Reissued ten years after its publication, Belfast Days: A 1972 Teenage Diary, revisits the worst year of the conflict as seen through the eyes of 16-year-old West Belfast girl Eimear O’Callaghan.
 
Discovered nearly 40 years later, the honesty and savagery of the words shocked the former St Dominic’s pupil when she came upon the pages while clearing out a wardrobe. Eimear, who had gone on to have a career in broadcast journalism, was suddenly given a front row seat into her teenage self and the tumultuous events that were playing out within earshot and eyeshot of her Fruithill Park home.
 
“It teaches me that the passage of time may soften the stark images and dull the strident sounds of our violent history,” she writes in the prologue. “It can allow the ‘truth’ about the past to be distorted. My diary though, is unsparing. With its brutal candour, it has proved more trustworthy than memory.”

Paratroopers shot 28 people at it – 13 DEAD, including young boys. The army came on and told lie after lie, accused people of being bombers and gunmen.

Eimear discovered the diary on the eve of the publication of the Saville Report into the Bloody Sunday killings and here she was reading her own words into those events.
 
“I spent afternoon supposed to be studying but couldn’t settle. Big NI Civil Rights Association demonstration and march planned for Derry – hoped it would go off ok. However, in tears, we saw the 6 o’clock news. Paratroopers shot 28 people at it – 13 DEAD, including young boys. The army came on and told lie after lie, accused people of being bombers and gunmen. Terrible pictures on TV – army bending down to take aim at men and boys fleeing from shooting, shooting them dead in the backs. Italian reporter called them murderers. Father and son fleeing hands above head – both shot. Boy and girlfriend – shot girl, boy went to help her and they killed him.”
 
The diary reveals how the conflict impacted on the everyday education of young people in West Belfast in the 1970s. Schoolkids arriving late for their lessons due to riots or buses being burnt. Children walking long distances in all weathers to school only to be greeted by teachers who had no understanding of what they had gone through in the proceeding hours.
 
“Had a uniform inspection at 2 o’clock. Half the school look like tramps these days, wearing coloured coats over their uniforms for safety in mixed areas.”
 
Extracts from the diary are complemented by Eimear’s reflections on the events and the issues raised by her 16-year-old self. However, it is the immediacy of her original thoughts that bring home the hopes and frustrations of a teenage girl growing up in war-torn Belfast whose thoughts keep turning to pop music, boys and schoolwork but are dragged back with a thud to the latest killing.

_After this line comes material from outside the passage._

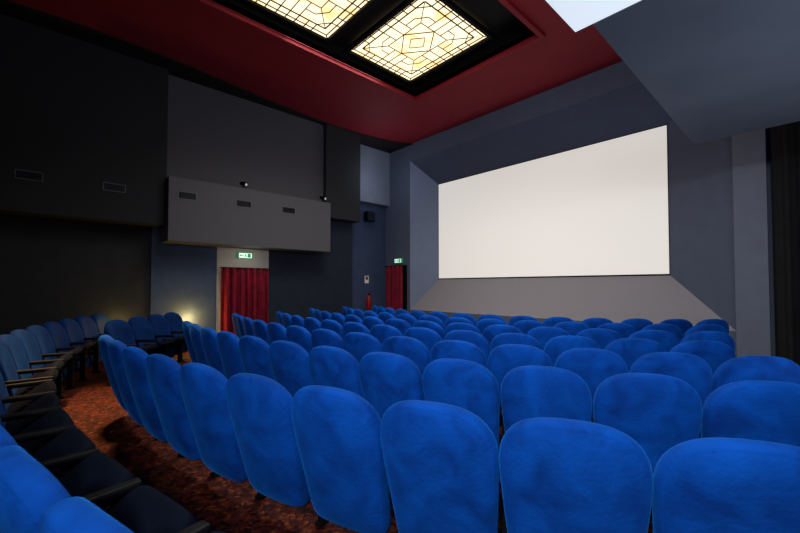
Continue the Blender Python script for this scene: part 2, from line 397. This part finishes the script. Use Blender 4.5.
def row(cx,cy,R,xa,xmin,xmax,label,group,pitch=.58,kind='main'):
    th0=math.asin((xa-cx)/R); st=pitch/R
    k=-40
    while k<40:
        th=th0+k*st; k+=1
        if abs(th)>1.4: continue
        x=cx+R*math.sin(th); y=cy-R*math.cos(th)
        if xmin<=x<=xmax:
            kd=kind
            if kind=='side' and x>-2.9: kd='sideblue'
            chair(x,y,th+random.uniform(-.010,.010),label,group,kd)
CX,CY=-5.3,11.3
row(CX,CY,10.88,-.635,-5.6,.5,lab+' in a curved row',"main block rear row",.57)
row(CX,CY,9.87,-.66,-6.5,.5,lab+' in a curved row',"main block second row")
row(CX,CY,8.98,-.74,-7.5,.4,lab+' in a curved row',"main block third row")
row(CX,CY,8.15,-.70,-7.9,-.4,lab+' in a curved row',"main block fourth row")
row(CX,CY,7.3,-.80,-8.1,-.5,lab+' in a curved row',"main block fifth row")
row(CX,CY,6.45,-.95,-8.1,-.6,lab+' in a curved row',"main block sixth row")
row(CX,CY,5.6,-1.45,-8.0,-.9,lab+' in a curved row',"main block front row")
sl='blue cinema seat with shade-coloured backrest and lowered black cushion beside the side wall'
for x,y in [(-7.25,.72),(-7.70,1.06),(-8.15,1.40),(-8.60,1.74)]:
    chair(x,y,math.radians(-36)+random.uniform(-.02,.02),sl,"cross aisle wall seats",'wallside')
zl='blue cinema seat facing the curved cross aisle'  # backs farther left use the velvet darkened for shade
row(-4.65,12.38,12.82,-1.13,-4.7,-1.0,zl,"cross aisle back row",.57,'side')
R2=9.5; th=-(4.65-4.61+.54)/R2
while True:
    x=-4.65+R2*math.sin(th); y=-.44+R2-R2*math.cos(th)
    if x<-9.05: break
    chair(x,y,th,zl,"cross aisle back row",'side')
    th-=.57/R2
# ---------------- lights ----------------
def area(loc,tgt,size,e,col,sy_=None,spread=None):
    l=bpy.data.lights.new('a','AREA'); l.size=size; l.energy=e; l.color=col
    if sy_: l.shape='RECTANGLE'; l.size_y=sy_
    if spread: l.spread=math.radians(spread)
    o=bpy.data.objects.new('area_light',l); COL.objects.link(o); o.location=loc
    o.rotation_euler=(Vector(tgt)-Vector(loc)).to_track_quat('-Z','Y').to_euler(); return o
def point(loc,e,col,r=.05):
    l=bpy.data.lights.new('p','POINT'); l.energy=e; l.color=col; l.shadow_soft_size=r
    o=bpy.data.objects.new('glow_light',l); COL.objects.link(o); o.location=loc
area((.6,-1.7,3.2),(-2.8,5,.6),.5,70,(.90,.95,1),spread=100)
area((-5.1,4.2,6.1),(-5.0,4.2,0),2.2,190,(1,.97,.92),3.5,spread=140)
area((-2.5,3.0,5.6),(-9.2,5.0,3.5),1.2,38,(.90,.94,1))  # unseen fill light added for the left wall
area((1.4,3.6,.9),(1.0,4.4,3.3),1.2,52,(.85,.92,1))  # unseen up-light added to brighten the soffit, no real lamp there
area((-2.6,4.0,2.6),(-3.4,6.0,6),1.0,20,(1,.85,.85))  # added up-light without a fixture, brightens the red ceiling
point((-9.2,1.02,.75),5,(1,.70,.18)); point((-9.22,2.25,.72),26,(1,.62,.15))
point((-8.95,3.5,2.1),2.5,(1,.9,.75),.15); point((-8.6,7.1,4.7),15,(.75,.88,1),.4)
l=bpy.data.lights.new('s','SPOT'); l.energy=2600; l.color=(1,.58,.24); l.spot_size=.60; l.spot_blend=1.0; l.shadow_soft_size=.3
o=bpy.data.objects.new('aisle_spot',l); COL.objects.link(o); o.location=(-7.2,.5,5.7)
o.rotation_euler=(Vector((-5.6,.28,0))-Vector(o.location)).to_track_quat('-Z','Y').to_euler()
w=bpy.data.worlds.new('w'); sc.world=w; w.use_nodes=True
w.node_tree.nodes['Background'].inputs[0].default_value=(.5,.6,.8,1); w.node_tree.nodes['Background'].inputs[1].default_value=.03
# ---------------- camera ----------------
c=bpy.data.cameras.new('cam'); c.lens=17.1; c.sensor_width=36; c.shift_y=.0119; c.clip_start=.02
co=bpy.data.objects.new('camera',c); COL.objects.link(co); co.location=(0,0,ZC)
co.rotation_euler=(math.radians(91.5),0,math.radians(47.4)); sc.camera=co
print('chairs',nchair)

Ah! Daddy is thrilled ­– walked in after work and announced he had ‘seen the glory of the Lord!’ Never thought he would live to see end of Faulkner and Unionism.

It's not unusual for a diary entry to end “Couple of more explosions down town” or “only one explosion tonight”; reminding you that the sound of distant, and not so distant, bombs was the soundtrack to early ’70s Belfast.
 
One interesting entry is the nationalist reaction to the proroguing of Stormont in March that year.
 
“We were allowed out of school early in anticipation of Protestants causing trouble ­– a lot of them had walked out of work – all feel betrayed by Mother England. Ah! Daddy is thrilled ­– walked in after work and announced he had ‘seen the glory of the Lord!’ Never thought he would live to see end of Faulkner and Unionism. We had a party in the house to celebrate, while two-thirds of the country is mourning, and one-third is rejoicing.”
 
Most of us would cringe at the very idea of being confronted by our teenage thoughts some forty years on. But Eimear O'Callaghan has done us a service by letting those words open a window into our collective past. They show that even as the turmoil and unjustness of war visits your own street, hope prevails during the darkest of times. Especially at the end of a teenager’s pen.